Se il paragone reggesse, mi sembrerebbe di poter paragonare le situazioni della famiglia Cunningham all’epopea americana del West. Al posto della mitizzazione della vita dei pionieri, qui troviamo l’epopea di una famiglia americana media a cavallo fra gli Anni Cinquanta e Sessanta: anni mitici, infatti, quelli del tipico sogno americano e dell’American Way of Life, in cui ci si prefigge e si sviluppa uno stile di vita basato e orientato sul benessere – una tv in ogni casa, elettrodomestici, weekend, festicciole… spensieratezza.

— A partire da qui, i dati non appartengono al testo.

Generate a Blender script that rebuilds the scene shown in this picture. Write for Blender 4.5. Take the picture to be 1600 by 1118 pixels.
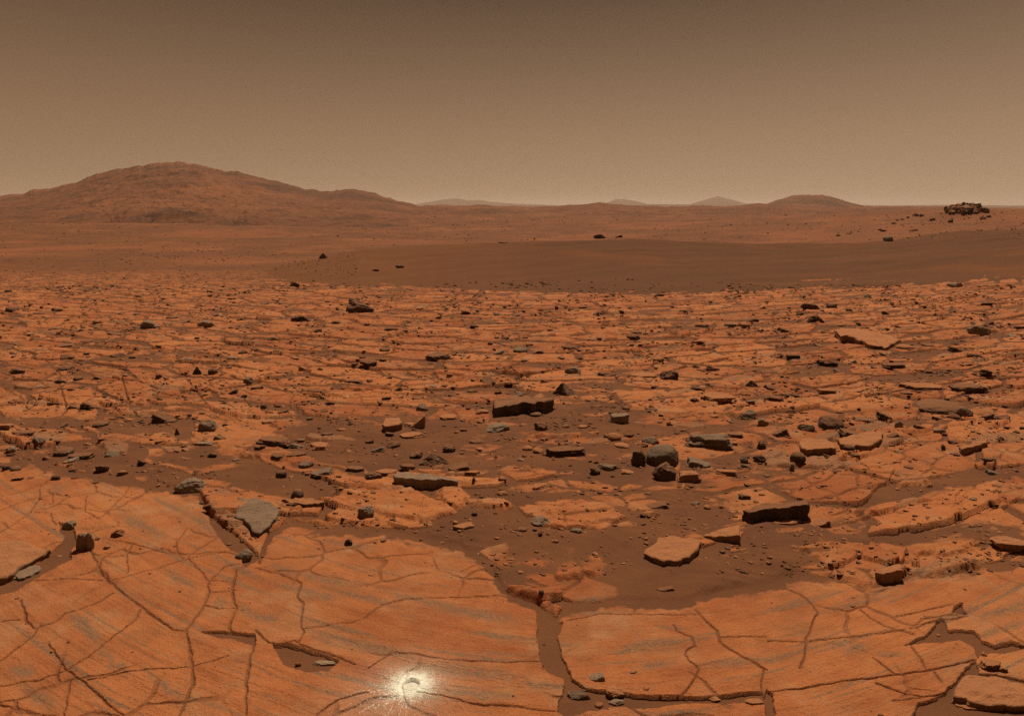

Ricordo, in una puntata, tutta la famiglia Cunningham, schierata sul divano, inforcare gli occhiali di carta colorata per vedere… la tv a colori! Ricordo quegli occhiali anche da noi, tempo dopo, però. Quel che si vede in Happy Days, infatti, nell’Italia degli anni Ottanta è ancora da venire: gli italiani non conoscono ancora i fast food, gli hamburger, il ketchup, e neppure Halloween! Persino le tradizionali risate di sottofondo della versione originale americana, registrate nelle prime due stagioni, autentiche a partire dalla terza, mancano nell’edizione italiana.
Perché negli Usa si sviluppa il mito della famiglia Cunningham, con contorno di Fonzie? C’era bisogno, nella crisi degli anni Settanta, di una nuova mitizzazione che richiamasse la società americana ai sogni e alle realizzazioni di venti anni prima; e funzionò. Il potere mediatico, del resto, è fortissimo: in una puntata Fonzie entra in biblioteca per prendere un libro in prestito, e da quel momento i giovani americani iniziano a leggere di più. Se legge Fonzie… Tutto è rasserenante in Happy Days, se ci sono piccoli problemi si sistemano, niente sesso o droga ma solo rock’n roll!
Politicamente scorretto
Mi meraviglio che ancora nessuna voce si sia levata contro Happy Days ad accusare la serie di non essere “politically correct”. Sarebbe impensabile produrla adesso, anche solamente per le scene in cui il semplice schiocco delle dita di Fonzie fa cadere tutte le ragazze ai suoi piedi. E la famiglia Cunningham, così impeccabilmente tradizionale… tutti etero, nessun disturbo psichico, nessuna coppia di fatto… tutti felici. Happy Days.